All art can be described via programs
I like the articulation of computationalism in this talk by Joscha Bach. This particular setup starts with a somewhat Cartesian premise: that all of phenomenological experience is a virtual artifact of a cognitive (information) process. The model for classical computation describes a process where some initial information is iteratively evolved according to a set of predefined rules (computation over a program).
Marrying these two ideas leads you somewhere close to seeing conscious experience as a computational process over transduced information signals produced by some apparently non-random information generating context (the universe). In the abstract, the premise can be reduced to something like Descartes’ cogito, ergo sum, but by breeding in concepts and theories from information theory and computation, we have a promising way to formally approach the understanding of consciousness: we can try to discover and implement (or maybe more interestingly, learn) the algorithm for conscious experience on the mechanical computers we’ve built so far. Computationalism offers a view of consciousness where a correct hypothesis is necessarily demonstrable.

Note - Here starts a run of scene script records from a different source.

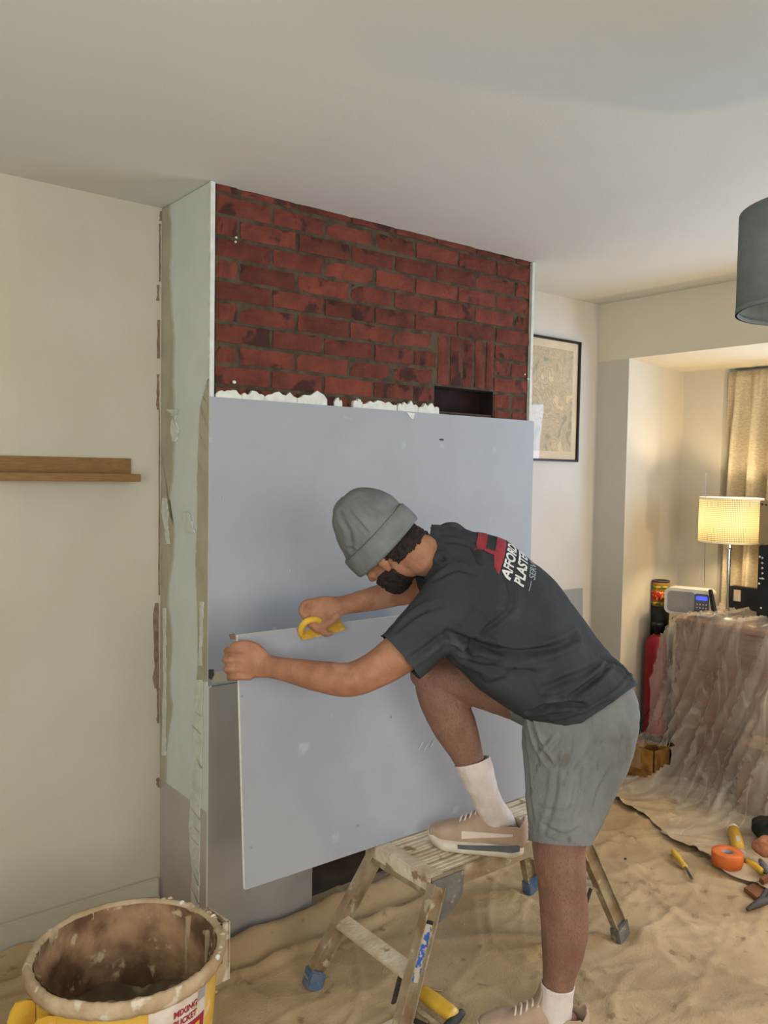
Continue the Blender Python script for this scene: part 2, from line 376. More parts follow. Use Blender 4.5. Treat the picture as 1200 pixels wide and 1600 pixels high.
def glassmat():
    m = bpy.data.materials.new('picture_glass'); m.use_nodes = True; nt = m.node_tree; N = nt.nodes; L = nt.links
    g = N.new('ShaderNodeBsdfGlossy'); g.inputs['Roughness'].default_value = .02; t = N.new('ShaderNodeBsdfTransparent')
    lw = N.new('ShaderNodeLayerWeight'); lw.inputs[0].default_value = .5; pw = N.new('ShaderNodeMath'); pw.operation = 'POWER'; pw.inputs[1].default_value = 3; L.new(lw.outputs['Facing'], pw.inputs[0]); fr = N.new('ShaderNodeMath'); fr.operation = 'MULTIPLY_ADD'; fr.inputs[1].default_value = .22; fr.inputs[2].default_value = .012; L.new(pw.outputs[0], fr.inputs[0]); mx = N.new('ShaderNodeMixShader')
    L.new(fr.outputs[0], mx.inputs[0]); L.new(t.outputs[0], mx.inputs[1]); L.new(g.outputs[0], mx.inputs[2]); L.new(mx.outputs[0], N['Material Output'].inputs[0]); return m
glassm = glassmat()

# ------------------------------------------------------------ room shell
H = 2.45; YA = .366; XR = 2.40; XL = -2.2; YB = -4.2
struct('floor', B(((XL-.1, YB-.1, -.08), (3.5, .5, -.02))), M('floor_boards', (120, 92, 62), (96, 72, 48), 6, .5, stretch=(2, 14, 1)))
struct('ceiling', B(((XL-.1, YB-.1, H), (XR+.02, .5, H+.08))), ceilm)
bm = bmesh.new(); box(bm, (XL-.1, YA, -.02), (0.01, YA+.1, H)); struct('wall_left_alcove', bm, wallm)
struct('wall_right_alcove', B(((1.47, YA, -.02), (XR+.02, YA+.1, H))), M('alcove_paint', (208, 203, 196), (204, 199, 191), 3, .75, .25, 300))
struct('wall_side', B(((XL-.1, YB, -.02), (XL, -3.2, H)), ((XL-.1, -1.8, -.02), (XL, YA, H)), ((XL-.1, -3.2, -.02), (XL, -1.8, .9)), ((XL-.1, -3.2, 2.1), (XL, -1.8, H))), wallm)
struct('wall_rear', B(((XL, YB-.1, -.02), (-1.45, YB, H)), ((.35, YB-.1, -.02), (3.5, YB, H)), ((-1.45, YB-.1, -.02), (.35, YB, .9)), ((-1.45, YB-.1, 2.2), (.35, YB, H))), wallm)
bm = bmesh.new()
jp = [(XR, YA+.05), (XR, .176), (2.84, .266), (3.07, .285), (3.095, .06), (3.20, .035), (3.20, -.35), (3.5, -.35), (3.5, YA+.05)]
prism(bm, [(x, y, -.02) for x, y in jp], (0, 0, 2.175)); 
struct('wall_bay', bm, baywallm)
struct('wall_lintel', B(((XR, -2.75, 2.155), (3.5, YA+.05, H)), ((XR, YB, -.02), (2.7, -2.75, H))), M('lintel_paint_lit', (216, 208, 186), (212, 203, 180), 3, .75, .25, 300))  # bay wall paint lightened: warm light from the room put into the colour
struct('wall_bay_front', B(((3.22, -2.8, -.02), (3.32, -.3, .88)), ((3.22, -2.8, 2.10), (3.32, -.3, 2.16)), ((2.7, -2.85, -.02), (3.32, -2.75, 2.16))), wallm)
bm = B(((3.2, -2.75, .88), (3.27, -2.68, 2.1)), ((3.2, -.42, .88), (3.27, -.35, 2.1)), ((3.2, -2.75, .88), (3.27, -.35, .93)), ((3.2, -2.75, 2.05), (3.27, -.35, 2.1)), ((3.2, -1.6, .9), (3.25, -1.55, 2.1)))
struct('window_1', bm, M('white_upvc', (225, 225, 222), None, 5, .4))
# skirting board with plaster splashes, low on the left alcove wall
bm = bmesh.new(); box(bm, (XL, YA-.018, -.01), (-.012, YA, .115), .004); struct('baseboard_left', bm, wallm)
bm = bmesh.new(); box(bm, (1.5, YA-.018, -.01), (XR, YA, .115), .004); struct('baseboard_right', bm, wallm)

# ------------------------------------------------------------ chimney breast
XC = 1.475
core = B(((.013, .0185, 1.80), (.949, .12, H)), ((1.27, .0185, 1.78), (XC, .12, H)), ((.949, .0185, 1.896), (1.27, .12, H)),
         ((.949, .1, 1.7), (1.27, .12, 1.9)), ((.013, .024, .80), (XC, .12, 1.80)),
         ((.013, .024, -.01), (.40, YA, .80)), ((1.075, .024, -.01), (XC, YA, .80)), ((.013, .12, .8), (XC, YA, H)))
chim = struct('wall_chimney', core, mortarm)
def kid(name, bm, mat, parent=chim, smooth=False, label=None):
    o = obj(name, bm, mat, parent, smooth)
    if label: o['label'] = label
    return o
# recess in the brickwork, lined in dark brown
kid('recess_lining', B(((.95, .098, 1.75), (1.269, .1, 1.9)), ((.948, .02, 1.75), (.951, .1, 1.896)), ((1.268, .02, 1.75), (1.272, .1, 1.896)), ((.949, .02, 1.893), (1.27, .1, 1.897))), darkm, label='dark lining of the small recess')
kid('fireplace_back', B(((.40, .352, -.01), (1.075, .365, .8)), ((.398, .03, -.01), (.403, .36, .8)), ((1.072, .03, -.01), (1.077, .36, .8)), ((.40, .03, .795), (1.075, .36, .80)), ((.4, .03, -.018), (1.075, .36, -.004))), hearthm, label='brown inside of the fireplace')  # mottled brown panels lining the fireplace opening
def brick_mesh(seed, L, hgt):
    bm = bmesh.new(); nx, nz = 7, 4; rr = random.Random(seed)
    def co(i, k, y):
        x = (i/(nx-1)-.5)*L; z = (k/(nz-1)-.5)*hgt
        e = (i in (0, nx-1)) or (k in (0, nz-1))
        return V((x+rr.uniform(-.002, .002), y+(0.004 if e else 0)+rr.uniform(-.0015, .0015), z+rr.uniform(-.0019, .0019)))
    g = [[bm.verts.new(co(i, k, 0)) for k in range(nz)] for i in range(nx)]
    for i in range(nx-1):
        for k in range(nz-1): bm.faces.new((g[i][k], g[i+1][k], g[i+1][k+1], g[i][k+1]))
    edge = [g[i][0] for i in range(nx)]+[g[nx-1][k] for k in range(1, nz)]+[g[i][nz-1] for i in range(nx-2, -1, -1)]+[g[0][k] for k in range(nz-2, 0, -1)]
    back = [bm.verts.new(V((v.co.x, .03, v.co.z))) for v in edge]; n = len(edge)
    for i in range(n): bm.faces.new((edge[i], back[i], back[(i+1) % n], edge[(i+1) % n]))
    me = bpy.data.meshes.new('brick'); bmesh.ops.recalc_face_normals(bm, faces=bm.faces[:]); bm.to_mesh(me); bm.free()
    me.materials.append(brickm); return me
BM = [brick_mesh(s, .2, .055) for s in range(9)]
nb = [0]
def brick(x0, x1, z0, z1, vert=False):
    j = .0062; me = BM[nb[0] % 9]; nb[0] += 1
    o = bpy.data.objects.new('brick', me); COL.objects.link(o); o.parent = chim
    wd, ht = x1-x0-2*j, z1-z0-2*j
    o.location = ((x0+x1)/2, .012+random.uniform(-.002, .003), (z0+z1)/2)
    if vert:
        o.rotation_euler = (0, math.pi/2+random.uniform(-.01, .01), 0); o.scale = (ht/.2, 1, wd/.055)
    else: o.scale = (wd/.2, 1, ht/.055); o.rotation_euler = (0, random.uniform(-.006, .006), 0)
CR = .0665; zb1 = 2.358
odd = [.02, .226, .433, .651, .84, 1.059, 1.270, XC]; even = [.02, .106, .323, .543, .741, .943, 1.153, 1.380, XC]
for k in range(0, 11):
    z0 = zb1-CR*(k-1); z1 = z0+CR
    if k == 0: z1 = H+.012
    J = odd if k % 2 == 1 else even
    if k == 10: z0 = 1.74
    for a, b in zip(J, J[1:]):
        if k >= 6:      # soldier course, recess and short bricks at its right
            if a >= .90 or (k == 6 and False):
                continue
            if b > .957: b = .957 if k < 9 else .949
        brick(a, b, z0, z1)
for k in range(6, 11):
    z0 = zb1-CR*(k-1); z1 = z0+CR
    if k == 10: z0 = 1.76
    js = {6: (1.270, XC), 7: (1.27, 1.366, XC), 8: (1.268, XC), 9: (1.27, 1.372, XC), 10: (1.272, 1.376, XC)}[k]
    for a, b in zip(js, js[1:]): brick(a, b, z0, z1)
z6 = zb1-CR*5
# course 6 continues above the soldiers on the left half
xs = [.957, 1.024, 1.090, 1.155, 1.219, 1.270]
for a, b in zip(xs, xs[1:]): brick(a, b, 1.898, 2.096 if True else z6, vert=True)
# dry lining return (left cheek) and its skim, taped strips, white bead
ret = kid('return_board', B(((0, .001, -.005), (.013, YA, H-.002))), skimm)
kid('return_board_raw', B(((-.002, .004, -.004), (.0, YA-.002, on(280, 1238, 'x', 0).z))), lilacm, label='bare grey board at the foot of the return')
kid('corner_bead', B(((-.004, -.003, 1.79), (.006, .012, H-.003))), whitem)
kid('corner_bead', B(((XC-.002, .004, 1.70), (XC+.012, YA, H-.003))), whitem)
def strip(name, left, right, mat, th, label=None):
    """ragged skim strip on the return (plane x = 0) between two pixel borders"""
    bm = bmesh.new()
    Lc, Rc = cat(left, 5), cat(right, 5); n = 70; prev = None; fs = []
    for i in range(n+1):
        t = i/n; l = Lc[min(int(t*(len(Lc)-1)), len(Lc)-1)]; r = Rc[min(int(t*(len(Rc)-1)), len(Rc)-1)]
        a = on(l[0]+random.uniform(-.7, .7), l[1], 'x', -.001); b = on(r[0]+random.uniform(-.9, .9), r[1], 'x', -.001)
        a.y = min(a.y, YA-.001); a.z = min(a.z, H-.004); b.z = min(b.z, H-.004); b.y = max(b.y, .0); a.y = max(a.y, .0)
        q = [bm.verts.new(a), bm.verts.new(a+V((-th, 0, 0))), bm.verts.new(b+V((-th, 0, 0))), bm.verts.new(b)]
        if prev:
            for k in range(4): fs.append(bm.faces.new((prev[k], prev[(k+1) % 4], q[(k+1) % 4], q[k])))
        else: fs.append(bm.faces.new(q))
        prev = q
    fs.append(bm.faces.new(prev[::-1])); bmesh.ops.recalc_face_normals(bm, faces=fs)
    return kid(name, bm, mat, label=label)
strip('skim_strip', [(251, 326), (250, 700), (249, 1230)], [(265, 321), (268, 392), (266, 436), (270, 494), (272, 535), (271, 590), (273, 645), (272, 700), (270, 750), (264, 790), (272, 830), (270, 880), (263, 930), (269, 1000), (265, 1060), (269, 1110), (262, 1150), (258, 1225)], beigem, .003, 'beige taping strip along the wall corner')
strip('skim_strip', [(326, 592), (318, 620), (314, 640), (311, 700), (309, 760), (309, 830), (307, 887), (310, 962), (309, 1062)], [(329, 592), (328, 800), (326, 1066)], beigem, .003, 'beige taping strip along the front corner')
strip('skim_strip', [(309, 1062), (301, 1120), (304, 1183), (299, 1248), (297, 1305), (301, 1356), (300, 1403), (299, 1440)], [(317, 1062), (316, 1200), (313, 1300), (312, 1400), (312, 1440)], whitem, .004, 'white plaster strip low on the return')
for pl, pr_ in ([[(256, 778), (254, 800), (258, 820), (262, 850)], [(262, 778), (264, 800), (264, 820), (266, 850)]], [[(262, 640), (270, 650), (268, 672), (272, 690)], [(280, 640), (275, 655), (280, 672), (276, 690)]],
                [[(286, 800), (290, 815), (288, 830)], [(296, 800), (300, 815), (306, 832)]], [[(256, 950), (257, 1050), (254, 1180)], [(260, 950), (261, 1050), (260, 1180)]], [[(314, 940), (314, 990), (312, 1040)], [(320, 940), (318, 990), (317, 1040)]]):
    strip('plaster_smear', pl, pr_, whitem, .005)
# dark chipped plaster along the alcove corner
for (x0, y0, y1, wd) in ((250, 330, 345, 3), (246, 445, 470, 3), (247, 500, 560, 3), (246, 585, 640, 3), (249, 350, 440, 1.5), (248, 640, 930, 1.5), (243, 942, 1075, 6), (246, 1075, 1130, 3), (246, 1215, 1230, 3)):
    bm = bmesh.new(); n = 8; pts = []
    for i in range(n+1): pts.append((x0-random.uniform(-.3, wd*.8), y0+(y1-y0)*i/n))
    for i in range(n+1): pts.append((x0+wd*.7+random.uniform(0, 1), y1-(y1-y0)*i/n))
    prism(bm, [on(p[0], p[1], 'y', YA-.0005) for p in pts], (0, -.002, 0))
    kid('plaster_chip', bm, M('chip%d' % y0, (140, 124, 102), (116, 100, 80), 40, .95, .8, 90), label='chipped brown plaster edge')
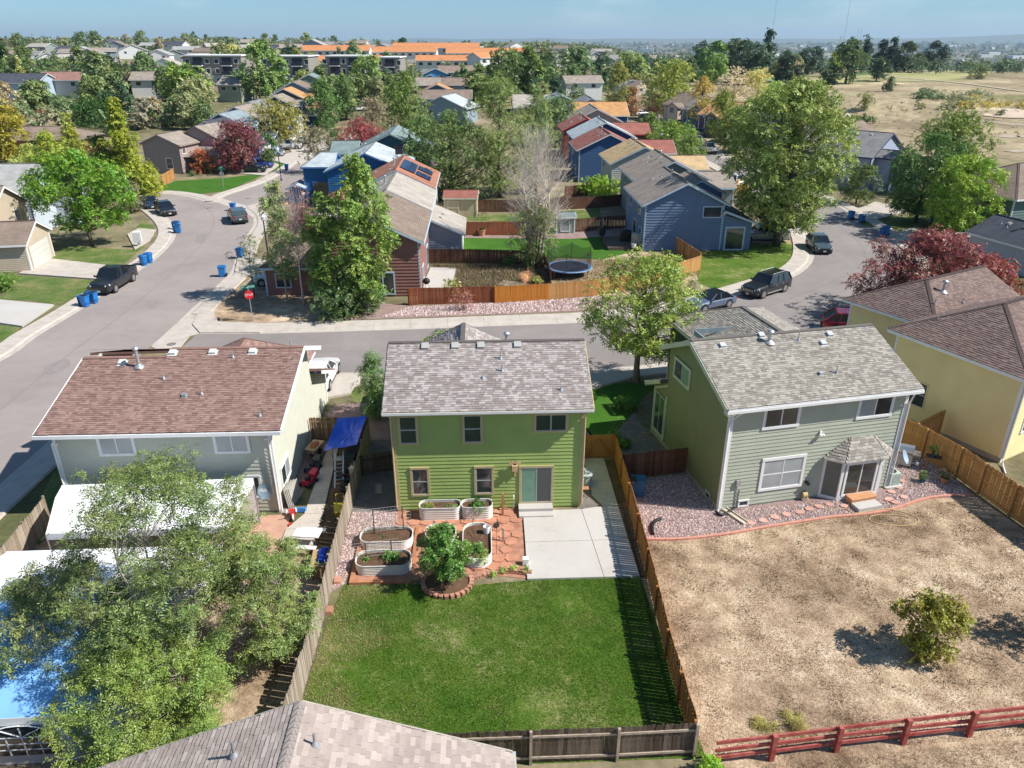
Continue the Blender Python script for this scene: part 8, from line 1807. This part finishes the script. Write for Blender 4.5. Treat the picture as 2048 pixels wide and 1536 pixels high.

A less eternal, but still very fascinating consequence of this interpretation is that all of art at the subjective level is virtual information interpreted in the mind (photons exciting electrical impulses in the retina, local atmospheric density oscillations that pass through a geometric fourier transform in the cochlea interpreted by the brain as electrical impulses over a frequency space, haptic signals mapped over the spatial domain of a humanoid).
If we also entertain the premise that the pattern generating universe is also a computer (i.e. virtualizable), and if everything’s classical, we can use our manufactured machines (laptops, PCs, graphics cards, etc.) and software constructs to describe information processes that can, in principle, generate any conceivable human perception. One can from there, find some sense of artistry from creating algorithmic descriptions that express understanding of, and manipulations for, the tricks that are human perception. This is the central principle driving the industry called Virtual Reality, i.e. to create the Matrix, or Descartes’ evil genie – a program whose output is human experience.
References
Descartes, Meditations
(1641)
I shall think that the sky, the air, the earth, colours, shapes, sounds and all external things are merely the delusions of dreams which he has devised to ensnare my judgement. I shall consider myself as not having hands or eyes, or flesh, or blood or senses, but as falsely believing that I have all these things.